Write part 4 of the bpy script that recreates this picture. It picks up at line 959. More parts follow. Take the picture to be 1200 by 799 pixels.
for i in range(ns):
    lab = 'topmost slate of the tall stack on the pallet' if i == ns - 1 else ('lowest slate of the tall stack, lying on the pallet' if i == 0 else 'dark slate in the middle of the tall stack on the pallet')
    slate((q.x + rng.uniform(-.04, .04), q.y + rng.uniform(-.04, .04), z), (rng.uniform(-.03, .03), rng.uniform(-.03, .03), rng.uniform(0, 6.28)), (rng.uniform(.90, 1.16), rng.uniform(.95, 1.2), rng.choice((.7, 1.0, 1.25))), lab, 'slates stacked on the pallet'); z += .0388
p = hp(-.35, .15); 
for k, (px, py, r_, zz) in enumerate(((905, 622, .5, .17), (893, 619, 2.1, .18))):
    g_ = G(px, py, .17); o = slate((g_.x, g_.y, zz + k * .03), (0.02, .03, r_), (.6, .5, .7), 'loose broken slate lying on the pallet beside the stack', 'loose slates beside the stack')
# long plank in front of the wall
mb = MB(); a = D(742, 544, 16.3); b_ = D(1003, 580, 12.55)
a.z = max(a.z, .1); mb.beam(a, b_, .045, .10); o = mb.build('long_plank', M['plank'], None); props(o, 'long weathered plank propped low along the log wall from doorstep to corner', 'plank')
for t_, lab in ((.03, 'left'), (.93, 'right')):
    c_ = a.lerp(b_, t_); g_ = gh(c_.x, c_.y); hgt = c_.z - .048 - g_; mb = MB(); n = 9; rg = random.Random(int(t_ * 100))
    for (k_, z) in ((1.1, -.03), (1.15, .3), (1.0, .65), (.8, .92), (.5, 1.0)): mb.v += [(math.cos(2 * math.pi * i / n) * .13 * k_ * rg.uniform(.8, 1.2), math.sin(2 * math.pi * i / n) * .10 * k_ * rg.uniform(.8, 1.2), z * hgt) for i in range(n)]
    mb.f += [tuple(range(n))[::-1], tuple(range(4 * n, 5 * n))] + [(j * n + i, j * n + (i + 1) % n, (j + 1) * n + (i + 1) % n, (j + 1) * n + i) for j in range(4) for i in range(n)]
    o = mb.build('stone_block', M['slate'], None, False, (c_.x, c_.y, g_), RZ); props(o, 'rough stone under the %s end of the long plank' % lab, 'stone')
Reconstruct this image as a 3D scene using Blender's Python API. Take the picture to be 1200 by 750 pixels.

══════════════════════════════

### DO THIS
Only the number is wanted: how many lines in the entries above contain the string "picture"?

### FULL SOLUTION
2